Because first of all, it’s not exactly lucrative for the amount of time it takes. Also it is difficult to do something professionally that you had to teach to yourself. You can’t go to FIDM and learn about this. Sure, you can learn how to draw a sketch or sew, but it’s not the sewing that everybody gets wrong. The appliques, beading, ruching, the whole thing is all done piece by piece, taken apart, put back together, taken apart again. The only people left standing are mostly us old guys.
Where do the ideas for the designs come from?
I start with the skater and ask, "What is the story for this program that you want to tell?" I’ve [costumed for] Swan Lake I don’t know how many times, but I’ve never done the same dress twice because I haven’t had the same story from a skater.
What comes next?
I do research on the person who wrote the music because that person had some story to tell, too. I get really into the narrative of all of this. Then I sketch and send [the drawings] out [to the skater]. Once approved, it’s up to me to dye the fabric. I do it all in pieces. I don’t give a fitting until I have most of the decoration done. And then I take the whole thing apart, edit, and sew together. Then the second fitting is on the ice because actually moving is going to change everything. Sometimes I get it back for a second adjustment, but mostly that’s about it. Unless I see it and want to bling it out more.
What's the most over-used music in figure skating?
Please no more Carmen, ever again.
What’s kept you in this niche business for so long?

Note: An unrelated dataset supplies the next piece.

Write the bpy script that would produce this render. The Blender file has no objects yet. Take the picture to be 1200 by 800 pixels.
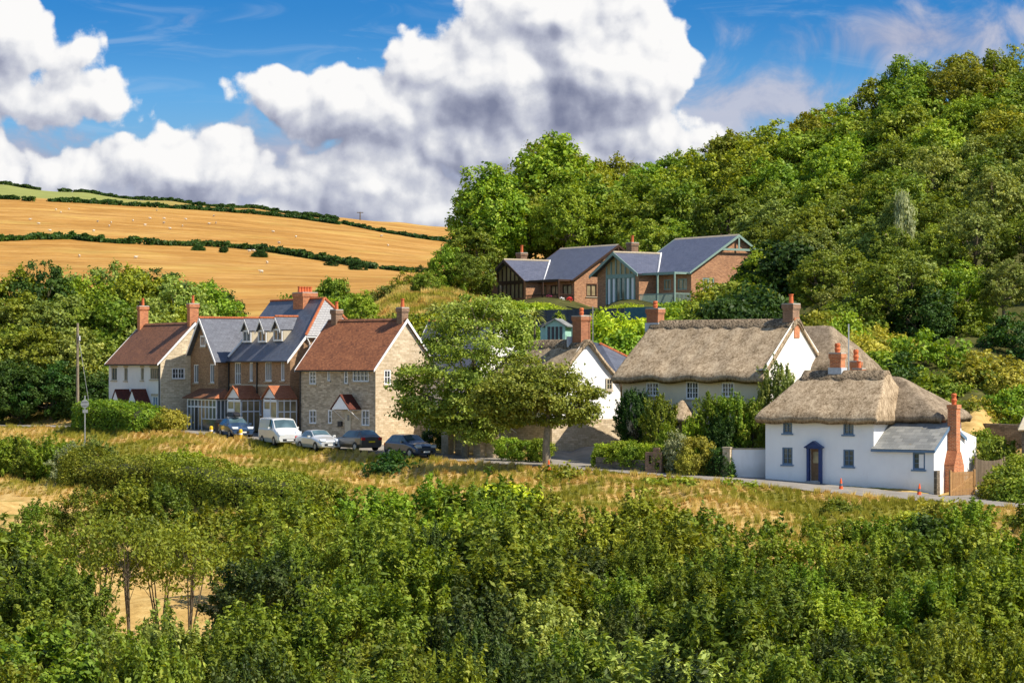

I [costume for] rhythmic gymnastics, I [costume for] ballet, I make tutus, and I love all of that, but skating is just weird enough to be more interesting to me. I think when you’re a little kid and you skate, there’s nothing that’s ever going to feel like that. You can go on the greatest ride at Six Flags and you’re not going to feel the same way as you do on the ice. And I feel that vicariously when I do what I do.